Sebelum 26 Desember 2004, gempa dan tsunami telah beberapa kali melanda Aceh. Masyarakat Simeulue mengingat dengan baik tsunami yang terjadi pada tahun 1907. Pesisir Aceh Besar pernah diterjang dua tsunami yang hanya berjarak sekitar 60 tahun pada tahun 1394 dan 1450 (Sieh, Daly, McKinnon, dkk, 2015). Setelah 26 Desember 2004, pesisir Aceh kembali diguncang gempa dengan kekuatan 8,5 SR dan 8,2 SR pada 11 April 2012. Berbagai peristiwa tersebut menunjukkan rentannya Aceh terhadap ancaman gempa dan tsunami di masa mendatang.
Gempa 11 April 2012 menunjukkan bahwa Aceh belum sepenuhnya siaga menghadapi gempa dan tsunami. Saat itu, dua dari enam sirene peringatan dini tsunami baru diaktifkan pada pukul 16:48 dan 17:20 atau 70 dan 102 menit setelah gempa pertama (Tim Kaji Cepat, 2012). Kemacetan juga terjadi di beberapa ruas jalan di Banda Aceh sehingga sebagian masyarakat membutuhkan waktu lebih dari 45 menit untuk sampai ke tempat tinggi. Hal tersebut cukup berbahaya mengingat para peneliti Tsunami and Disaster Mitigation Research Center (TDMRC) memperkirakan bahwa tsunami paling cepat dapat menerjang Banda Aceh dalam 35 menit (Syamsidik, Rasyif, & Kato, 2015).
Di sisi lain, terdapat penurunan perhatian pemerintah dan masyarakat pada upaya pengurangan risiko bencana (PRB) di Aceh. Anggaran Badan Penanggulangan Bencana Aceh (BPBA) untuk 2015 hanya sekitar 20 milyar atau kurang dari 50% dari anggaran lembaga ini beberapa tahun lalu. Berbagai program PRB dengan dukungan lembaga donor yang dilaksanakan pada masa rehabilitasi dan rekonstruksi seperti sekolah siaga bencana dan kampanye pengurangan risiko bencana di masyarakat juga tidak berlanjut. Lebih buruk lagi, masa banjir donor saat rehabilitasi dan rekonstruksi pasca tsunami membuat sebagian pemangku kepentingan memandang bahwa program PRB itu selalu membutuhkan biaya yang tinggi.

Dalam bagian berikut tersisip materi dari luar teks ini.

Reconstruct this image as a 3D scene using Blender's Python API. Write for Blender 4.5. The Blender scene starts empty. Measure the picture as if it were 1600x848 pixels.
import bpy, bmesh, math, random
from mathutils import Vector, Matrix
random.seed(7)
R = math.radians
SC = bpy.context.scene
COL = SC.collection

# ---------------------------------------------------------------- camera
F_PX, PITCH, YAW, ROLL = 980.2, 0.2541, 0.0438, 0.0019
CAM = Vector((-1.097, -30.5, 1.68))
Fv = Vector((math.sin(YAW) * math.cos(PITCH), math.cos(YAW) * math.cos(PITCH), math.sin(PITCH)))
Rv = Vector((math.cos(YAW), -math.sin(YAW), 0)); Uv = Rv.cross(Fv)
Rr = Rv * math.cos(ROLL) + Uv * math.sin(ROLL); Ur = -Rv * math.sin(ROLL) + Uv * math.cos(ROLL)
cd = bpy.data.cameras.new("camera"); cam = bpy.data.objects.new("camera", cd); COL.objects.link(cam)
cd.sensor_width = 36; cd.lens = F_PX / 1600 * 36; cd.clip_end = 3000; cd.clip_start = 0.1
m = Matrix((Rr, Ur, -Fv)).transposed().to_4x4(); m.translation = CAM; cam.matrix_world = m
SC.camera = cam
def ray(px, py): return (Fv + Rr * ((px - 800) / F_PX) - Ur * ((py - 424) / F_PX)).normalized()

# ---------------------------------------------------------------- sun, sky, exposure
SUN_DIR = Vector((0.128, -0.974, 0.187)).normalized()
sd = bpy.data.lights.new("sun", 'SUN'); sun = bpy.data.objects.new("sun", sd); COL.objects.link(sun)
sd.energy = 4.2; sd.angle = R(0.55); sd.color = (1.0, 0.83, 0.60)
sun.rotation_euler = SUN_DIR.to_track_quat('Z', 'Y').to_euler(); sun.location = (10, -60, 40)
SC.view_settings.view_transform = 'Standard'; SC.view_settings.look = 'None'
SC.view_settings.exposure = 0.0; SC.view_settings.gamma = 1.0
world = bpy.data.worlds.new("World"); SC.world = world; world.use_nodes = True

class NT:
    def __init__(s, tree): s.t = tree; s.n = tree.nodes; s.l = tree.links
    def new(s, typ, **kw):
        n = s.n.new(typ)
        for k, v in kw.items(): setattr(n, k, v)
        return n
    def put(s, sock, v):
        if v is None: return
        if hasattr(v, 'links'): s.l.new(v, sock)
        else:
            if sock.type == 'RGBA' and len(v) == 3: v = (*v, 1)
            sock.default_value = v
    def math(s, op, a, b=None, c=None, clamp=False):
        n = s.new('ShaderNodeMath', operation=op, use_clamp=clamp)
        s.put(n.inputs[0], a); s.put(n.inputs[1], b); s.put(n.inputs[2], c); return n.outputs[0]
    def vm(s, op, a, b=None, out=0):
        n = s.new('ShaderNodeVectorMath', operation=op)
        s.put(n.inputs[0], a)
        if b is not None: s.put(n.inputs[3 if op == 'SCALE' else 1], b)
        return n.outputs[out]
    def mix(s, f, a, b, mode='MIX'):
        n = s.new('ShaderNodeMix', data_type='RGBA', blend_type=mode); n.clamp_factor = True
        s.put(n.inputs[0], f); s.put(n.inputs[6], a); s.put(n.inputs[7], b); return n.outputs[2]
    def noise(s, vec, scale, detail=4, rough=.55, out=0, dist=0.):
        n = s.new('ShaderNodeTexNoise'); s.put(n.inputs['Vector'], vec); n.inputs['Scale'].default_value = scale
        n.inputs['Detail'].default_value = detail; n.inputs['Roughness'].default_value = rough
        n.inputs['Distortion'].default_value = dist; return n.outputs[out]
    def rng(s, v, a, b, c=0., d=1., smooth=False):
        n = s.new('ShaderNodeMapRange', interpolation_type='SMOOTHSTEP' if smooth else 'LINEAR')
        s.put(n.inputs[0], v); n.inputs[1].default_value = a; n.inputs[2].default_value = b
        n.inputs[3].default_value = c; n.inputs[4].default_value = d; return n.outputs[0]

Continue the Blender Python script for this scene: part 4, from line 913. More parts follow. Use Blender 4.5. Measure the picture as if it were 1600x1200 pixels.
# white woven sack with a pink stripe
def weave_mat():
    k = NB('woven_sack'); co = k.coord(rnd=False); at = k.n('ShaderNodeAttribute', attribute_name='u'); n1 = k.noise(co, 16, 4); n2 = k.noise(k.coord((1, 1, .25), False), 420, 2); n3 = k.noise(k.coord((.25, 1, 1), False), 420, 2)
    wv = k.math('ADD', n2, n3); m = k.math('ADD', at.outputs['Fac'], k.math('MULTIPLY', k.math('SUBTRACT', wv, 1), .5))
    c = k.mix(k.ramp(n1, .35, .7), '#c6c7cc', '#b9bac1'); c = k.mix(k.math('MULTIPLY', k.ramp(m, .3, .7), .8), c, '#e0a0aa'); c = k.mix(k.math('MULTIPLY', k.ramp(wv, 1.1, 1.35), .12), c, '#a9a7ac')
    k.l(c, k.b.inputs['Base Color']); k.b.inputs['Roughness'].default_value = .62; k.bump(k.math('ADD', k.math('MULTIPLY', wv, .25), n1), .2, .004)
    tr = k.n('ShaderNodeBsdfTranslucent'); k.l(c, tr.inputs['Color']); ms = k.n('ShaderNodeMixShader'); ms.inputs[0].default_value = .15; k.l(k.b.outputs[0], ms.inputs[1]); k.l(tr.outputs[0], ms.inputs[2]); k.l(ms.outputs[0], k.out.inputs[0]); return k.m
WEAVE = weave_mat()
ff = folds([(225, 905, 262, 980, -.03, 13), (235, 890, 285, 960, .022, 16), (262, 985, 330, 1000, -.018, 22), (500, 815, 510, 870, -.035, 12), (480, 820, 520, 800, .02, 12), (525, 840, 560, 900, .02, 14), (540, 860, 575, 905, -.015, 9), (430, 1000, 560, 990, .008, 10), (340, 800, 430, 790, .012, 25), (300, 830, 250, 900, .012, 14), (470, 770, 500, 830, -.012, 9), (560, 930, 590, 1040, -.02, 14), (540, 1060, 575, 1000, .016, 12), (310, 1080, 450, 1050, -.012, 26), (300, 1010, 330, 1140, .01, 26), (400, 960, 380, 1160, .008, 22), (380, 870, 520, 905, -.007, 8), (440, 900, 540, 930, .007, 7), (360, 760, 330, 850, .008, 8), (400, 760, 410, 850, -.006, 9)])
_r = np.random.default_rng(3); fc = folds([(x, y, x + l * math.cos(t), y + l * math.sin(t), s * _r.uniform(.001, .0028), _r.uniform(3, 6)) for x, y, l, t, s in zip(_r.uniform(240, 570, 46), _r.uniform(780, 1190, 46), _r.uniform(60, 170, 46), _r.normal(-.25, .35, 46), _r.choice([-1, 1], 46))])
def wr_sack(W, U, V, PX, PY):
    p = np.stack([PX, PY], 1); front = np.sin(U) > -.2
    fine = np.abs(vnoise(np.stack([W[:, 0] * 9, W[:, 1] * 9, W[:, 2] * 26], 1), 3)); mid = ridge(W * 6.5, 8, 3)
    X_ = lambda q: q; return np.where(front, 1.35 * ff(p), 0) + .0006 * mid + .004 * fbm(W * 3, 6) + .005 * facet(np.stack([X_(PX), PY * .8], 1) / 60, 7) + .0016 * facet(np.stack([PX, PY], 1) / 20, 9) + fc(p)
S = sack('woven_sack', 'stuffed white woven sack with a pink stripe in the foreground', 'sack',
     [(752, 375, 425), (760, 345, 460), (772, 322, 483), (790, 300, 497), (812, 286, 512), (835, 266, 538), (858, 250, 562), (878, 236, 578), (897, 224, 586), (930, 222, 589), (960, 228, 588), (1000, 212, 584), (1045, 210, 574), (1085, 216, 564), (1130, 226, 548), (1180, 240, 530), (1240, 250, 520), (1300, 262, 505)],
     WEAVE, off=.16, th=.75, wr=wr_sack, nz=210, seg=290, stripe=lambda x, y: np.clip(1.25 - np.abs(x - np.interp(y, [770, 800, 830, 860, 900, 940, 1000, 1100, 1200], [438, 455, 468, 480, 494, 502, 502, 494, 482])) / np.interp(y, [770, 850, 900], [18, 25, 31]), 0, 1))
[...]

Untuk membangkitkan kembali pentingnya pengurangan risiko bencana di Aceh, diskusi ini akan membahas pentingnya menjadikan pengurangan risiki bencana sebagai bagian dari budaya dan kegiatan sehari-hari. Diskusi ini ingin mendorong peringatan tsunami dalam bulan Desember juga dilakukan dalam berbagai bentuk kegiatan PRB. Diskusi ini terutama ingin merencanakan bersama berbagai bentuk kegiatan PRB yang dapat difasilitasi oleh generasi muda secara mandiri dan berkelanjutan.